Maida has been making a very successful living through music since 1992, which gives him the ability to speak authoritatively on the business side of the music business. It helps that he’s also a tech executive with Toronto’s Drrops Inc., a digital asset event platform, and Seattle’s S!NG Market, which allows creators to sell their work using blockchain technology.

“I’ve stood on stage every night for the last 20-plus years, and I look out at these thousands of people, and I can’t connect directly to them,” Maida said. “I can say stuff on stage, but after that, I have to go through Facebook and Instagram and TikTok.”

That’s a business model Maida has grown increasingly uncomfortable with. He said the Drrops mobile app was built to “finally give artists the power and ownership over their audiences and their communities.” Through geo-locating, the app gives fans immediate access to the group and the art it creates, including while it is on tour. “When you enter the theatre in Victoria, you will get things no one else gets,” he said.

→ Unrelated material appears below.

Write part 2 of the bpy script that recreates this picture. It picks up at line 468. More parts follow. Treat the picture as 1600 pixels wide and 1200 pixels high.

That includes the night’s setlist and digital-only program, sent directly to app users free of charge, and access to merchandise available exclusively through the app. The band is also holding a mid-concert raffle, with money raised from each $10 entry going to Ukraine humanitarian efforts, which gives the nightly winner a backstage experience worth several hundreds of dollars, Maida said.

By using blockchain technology, Our Lady Peace is sidestepping the traditional record label model, where artists receive only a small portion of profits. It gives artists who uses it the ability to own their intellectual property and get paid quickly and fluidly. That’s an integral development in a world where hard-copy record sales have plummeted and streaming services are unreliable income generators.

“This is the only thing that allows them to own their audience and connect direct with those fans,” he said.

Maida isn’t merely self-promoting — he’s becoming a major voice in tech. He’s among the guest speakers Toronto’s Collision conference in June, joining a list of delegates that include Substack co-founder Chris Best, Blockchain co-founder Nicolas Cary, Wired editor Steven Lev and Toronto Mayor John Tory.

The Wonderful Future Theatrical Experience winds down in Toronto on June 24, the day after the Collision conference wraps. Maida is excited to where Our Lady Peace will be on its new journey by that point. “At the end of this three-week run across Canada, I believe we’re going to have a real community.”